Sei que muita gente não simpatiza com Bento XVI, por conta da imagem que ele construiu durante os vinte e quatro anos em que presidiu a Congregação para a Doutrina da Fé, órgão que sucedeu ao famigerado Santo Ofício da Inquisição, responsável, no passado distante, por punir com a fogueira várias vozes que contestaram as verdades apregoadas pela Santa Sé. Foi Ratzinger quem, inclusive, abriu ao público, pela primeira vez os arquivos da Inquisição, que guardam, entre outras coisas, os inquéritos contra os hereges, como Galileu Galilei e Giordano Bruno. Pode-se chamar Joseph Ratzinger de conservador, teólogo rígido e ferreamente dogmático, mas acusá-lo de nazista é mais do que um disparate, é um atentado à própria inteligência, um atestado de completa ignorância histórica. Aos críticos ferrenhos deste novo pontificado, eu sugiro que baixem as armas por enquanto e dêem uma chance ao novo papa. Vejamos quais serão as diretrizes que ele irá adotar e se, uma vez sentado no trono de São Pedro, ele seguirá com a mesma conduta rigorosa das mais de duas décadas em que foi o guardião da doutrina do catolicismo. Posso estar enganado, mas, particularmente, creio que assistiremos a uma pequena abertura na Igreja, no decorrer dos próximos tempos. Vamos esperar.

Enquanto isso, quem quiser escrever para o novo Sumo Pontífice, pode fazê-lo, imediatamente, pelo endereço de e-mail criado na página do Vaticano na Web, especialmente para receber mensagens em português.

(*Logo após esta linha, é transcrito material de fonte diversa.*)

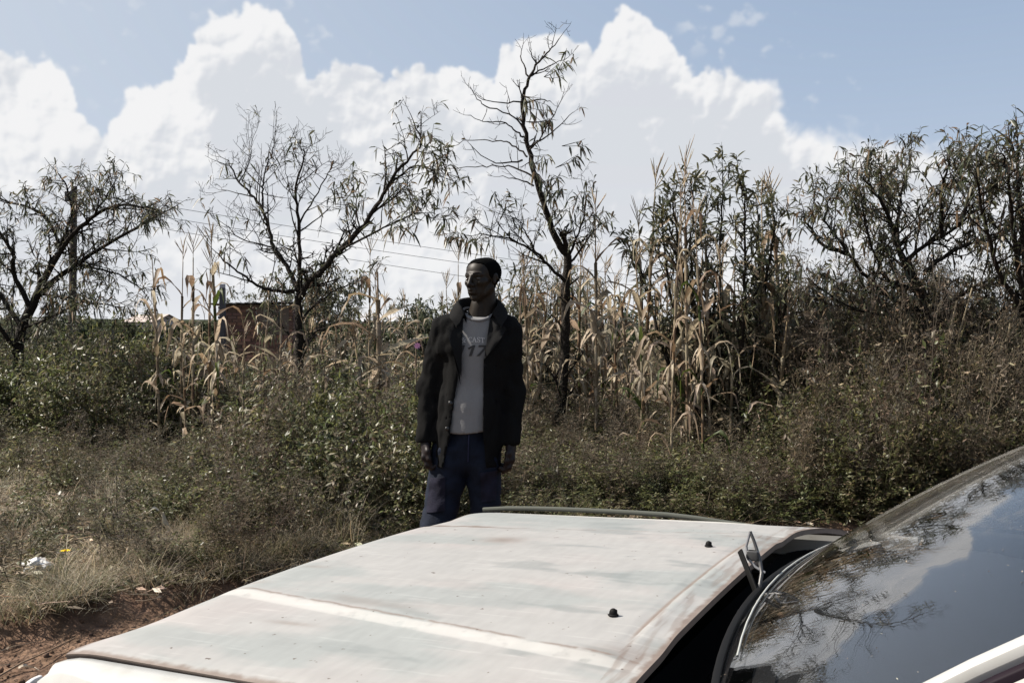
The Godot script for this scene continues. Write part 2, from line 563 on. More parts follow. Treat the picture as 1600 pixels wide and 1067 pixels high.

Todos rumo à Bienal do Livro

De 12 a 22 de maio de 2005, o Rio de Janeiro abrigará, no Riocentro, a XII Bienal Internacional do Livro, um evento simplesmente imperdível e que, a cada edição, consegue se superar em planejamento e organização e incrementar ainda mais as suas atrações e o seu visual. Este ano, o país homenageado é a França e uma série de eventos, palestras e debates, envolvendo escritores e profissionais ligados ao universo livreiro estão previstos para acontecer.

Freqüento a bienal do livro desde a edição de 1993 e sempre saio de lá com a sensação de que participei de um evento memorável. Em geral, chego de manhã cedo, logo que os portões se abrem e vou embora à noite. Passo horas andando pelos corredores, visitando calmamente cada estande e trocando idéias com outros freqüentadores. É uma excelente oportunidade, também, para encontrar livros que muitas vezes não estão à venda nas livrarias, como aqueles fora de catálogo, os estrangeiros e os de editoras menores, cuja distribuição é acanhada e deficiente. Não dá para perder.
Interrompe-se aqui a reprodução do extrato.